The vicarious, working-through-it angle of Glass’ music gives it a nerdier energy than the self-contained mystique of her older inspirations; magic can look more mundane once you focus on what’s behind the curtain. Mumbly imagist exercises like “Solid Stone,” while thoughtful enough, feel musically unobtrusive, not quite able to fill the vast inner world the album summons. But Glass’ recordings have tactile nuances that a more buttoned-up style couldn’t access. “Good Friends Call Me E” is the album’s narrative center, a quivering rumination on childhood attachments, breakups, and personal growth. The music sounds ageless, but her perspective as a singer-songwriter—the way she scrapes up an identity from vulnerable, discursive details (“good friends call me E like my dad does”), letting the melody drain out of her, meander, and repeat, like she’s venting to someone close—is subtly contemporary. She manages the awkward interval between the title’s consecutive “E” vowel sounds (“me-E”) with a willfulness that shapes her first initial into an emblem.
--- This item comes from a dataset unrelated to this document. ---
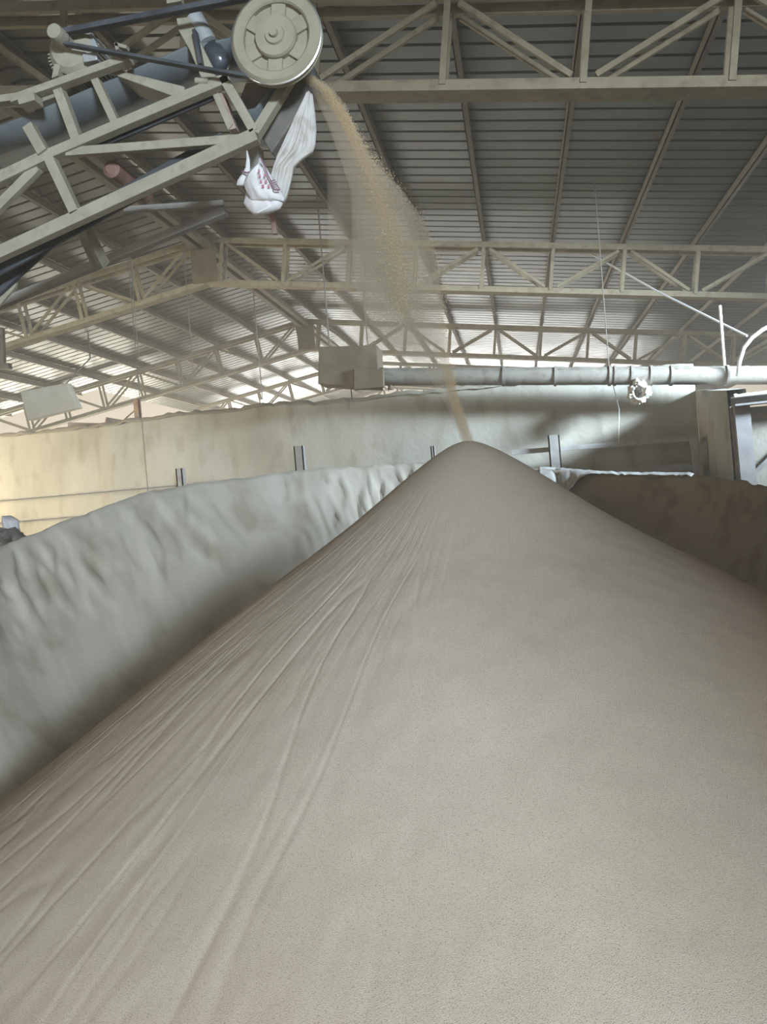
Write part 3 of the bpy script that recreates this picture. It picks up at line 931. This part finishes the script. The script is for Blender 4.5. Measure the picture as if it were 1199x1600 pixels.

The song strikes a rich emotional vein for a person in their 20s: an attitude of hard-won maturity from someone still young enough to appreciate seismic changes in their self-concept with each passing year. “I’ve cried too much, and I can’t cry no more,” she sings. A line like this is never strictly true—there’s always more crying to do—but it can feel true, and Glass is skillful at isolating the moments that overwhelm her, noticing right when a dark cloud engulfing her is ready to dissipate into new, surprising clarity. When she reprises “Good Friends Call Me E” as the album’s closer, it’s looser and lighter. You’ll pick up on the different routes she traverses through the lyrics and wonder which friends she might be singing about this time. Her wide-eyed study of her improvised musical tradition makes an ideal conduit for soul-searching. It’s a process of always reinventing the wheel, making unpredictable mistakes until you learn to predict them—just like growing up.